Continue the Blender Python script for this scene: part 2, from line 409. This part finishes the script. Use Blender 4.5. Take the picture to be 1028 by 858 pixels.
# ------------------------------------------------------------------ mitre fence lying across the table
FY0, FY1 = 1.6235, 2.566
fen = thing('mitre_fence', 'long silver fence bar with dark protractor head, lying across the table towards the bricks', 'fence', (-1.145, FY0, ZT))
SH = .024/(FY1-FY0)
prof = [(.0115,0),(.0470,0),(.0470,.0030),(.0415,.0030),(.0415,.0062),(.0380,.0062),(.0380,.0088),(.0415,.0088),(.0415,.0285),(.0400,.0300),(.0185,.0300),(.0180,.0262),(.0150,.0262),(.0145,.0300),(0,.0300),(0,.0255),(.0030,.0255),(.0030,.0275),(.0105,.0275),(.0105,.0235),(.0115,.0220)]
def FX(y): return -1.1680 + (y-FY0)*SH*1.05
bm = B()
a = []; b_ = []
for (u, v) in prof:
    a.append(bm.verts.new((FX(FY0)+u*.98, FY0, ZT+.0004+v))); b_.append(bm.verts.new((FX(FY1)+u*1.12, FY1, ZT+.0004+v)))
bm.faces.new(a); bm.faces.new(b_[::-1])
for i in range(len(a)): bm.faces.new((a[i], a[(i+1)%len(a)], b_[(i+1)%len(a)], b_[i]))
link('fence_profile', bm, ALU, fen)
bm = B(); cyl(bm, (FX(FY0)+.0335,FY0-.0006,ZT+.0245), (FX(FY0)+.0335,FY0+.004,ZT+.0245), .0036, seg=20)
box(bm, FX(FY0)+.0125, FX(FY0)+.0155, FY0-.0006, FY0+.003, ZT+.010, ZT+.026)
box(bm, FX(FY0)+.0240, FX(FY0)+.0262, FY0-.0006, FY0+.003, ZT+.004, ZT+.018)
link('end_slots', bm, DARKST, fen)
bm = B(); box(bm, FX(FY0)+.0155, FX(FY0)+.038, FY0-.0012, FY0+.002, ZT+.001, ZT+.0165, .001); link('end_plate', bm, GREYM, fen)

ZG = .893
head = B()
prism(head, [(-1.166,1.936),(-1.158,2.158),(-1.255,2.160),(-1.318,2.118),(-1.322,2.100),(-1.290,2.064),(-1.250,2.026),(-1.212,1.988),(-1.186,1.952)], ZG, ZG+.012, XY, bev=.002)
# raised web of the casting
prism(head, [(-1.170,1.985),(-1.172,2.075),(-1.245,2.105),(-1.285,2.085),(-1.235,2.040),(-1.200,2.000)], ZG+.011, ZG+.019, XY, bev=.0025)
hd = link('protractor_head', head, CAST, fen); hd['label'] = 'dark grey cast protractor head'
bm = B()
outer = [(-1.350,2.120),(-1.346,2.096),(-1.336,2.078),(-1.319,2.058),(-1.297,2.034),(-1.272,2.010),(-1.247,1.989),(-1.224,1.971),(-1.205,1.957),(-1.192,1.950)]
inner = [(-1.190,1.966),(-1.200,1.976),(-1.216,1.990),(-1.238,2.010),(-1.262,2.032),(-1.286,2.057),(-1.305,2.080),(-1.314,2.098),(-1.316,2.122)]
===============
» **What needs to be done**
Repeat the material above in full, quoting it exactly.

» **Complete output**
Continue the Blender Python script for this scene: part 2, from line 409. This part finishes the script. Use Blender 4.5. Take the picture to be 1028 by 858 pixels.
# ------------------------------------------------------------------ mitre fence lying across the table
FY0, FY1 = 1.6235, 2.566
fen = thing('mitre_fence', 'long silver fence bar with dark protractor head, lying across the table towards the bricks', 'fence', (-1.145, FY0, ZT))
SH = .024/(FY1-FY0)
prof = [(.0115,0),(.0470,0),(.0470,.0030),(.0415,.0030),(.0415,.0062),(.0380,.0062),(.0380,.0088),(.0415,.0088),(.0415,.0285),(.0400,.0300),(.0185,.0300),(.0180,.0262),(.0150,.0262),(.0145,.0300),(0,.0300),(0,.0255),(.0030,.0255),(.0030,.0275),(.0105,.0275),(.0105,.0235),(.0115,.0220)]
def FX(y): return -1.1680 + (y-FY0)*SH*1.05
bm = B()
a = []; b_ = []
for (u, v) in prof:
    a.append(bm.verts.new((FX(FY0)+u*.98, FY0, ZT+.0004+v))); b_.append(bm.verts.new((FX(FY1)+u*1.12, FY1, ZT+.0004+v)))
bm.faces.new(a); bm.faces.new(b_[::-1])
for i in range(len(a)): bm.faces.new((a[i], a[(i+1)%len(a)], b_[(i+1)%len(a)], b_[i]))
link('fence_profile', bm, ALU, fen)
bm = B(); cyl(bm, (FX(FY0)+.0335,FY0-.0006,ZT+.0245), (FX(FY0)+.0335,FY0+.004,ZT+.0245), .0036, seg=20)
box(bm, FX(FY0)+.0125, FX(FY0)+.0155, FY0-.0006, FY0+.003, ZT+.010, ZT+.026)
box(bm, FX(FY0)+.0240, FX(FY0)+.0262, FY0-.0006, FY0+.003, ZT+.004, ZT+.018)
link('end_slots', bm, DARKST, fen)
bm = B(); box(bm, FX(FY0)+.0155, FX(FY0)+.038, FY0-.0012, FY0+.002, ZT+.001, ZT+.0165, .001); link('end_plate', bm, GREYM, fen)

ZG = .893
head = B()
prism(head, [(-1.166,1.936),(-1.158,2.158),(-1.255,2.160),(-1.318,2.118),(-1.322,2.100),(-1.290,2.064),(-1.250,2.026),(-1.212,1.988),(-1.186,1.952)], ZG, ZG+.012, XY, bev=.002)
# raised web of the casting
prism(head, [(-1.170,1.985),(-1.172,2.075),(-1.245,2.105),(-1.285,2.085),(-1.235,2.040),(-1.200,2.000)], ZG+.011, ZG+.019, XY, bev=.0025)
hd = link('protractor_head', head, CAST, fen); hd['label'] = 'dark grey cast protractor head'
bm = B()
outer = [(-1.350,2.120),(-1.346,2.096),(-1.336,2.078),(-1.319,2.058),(-1.297,2.034),(-1.272,2.010),(-1.247,1.989),(-1.224,1.971),(-1.205,1.957),(-1.192,1.950)]
inner = [(-1.190,1.966),(-1.200,1.976),(-1.216,1.990),(-1.238,2.010),(-1.262,2.032),(-1.286,2.057),(-1.305,2.080),(-1.314,2.098),(-1.316,2.122)]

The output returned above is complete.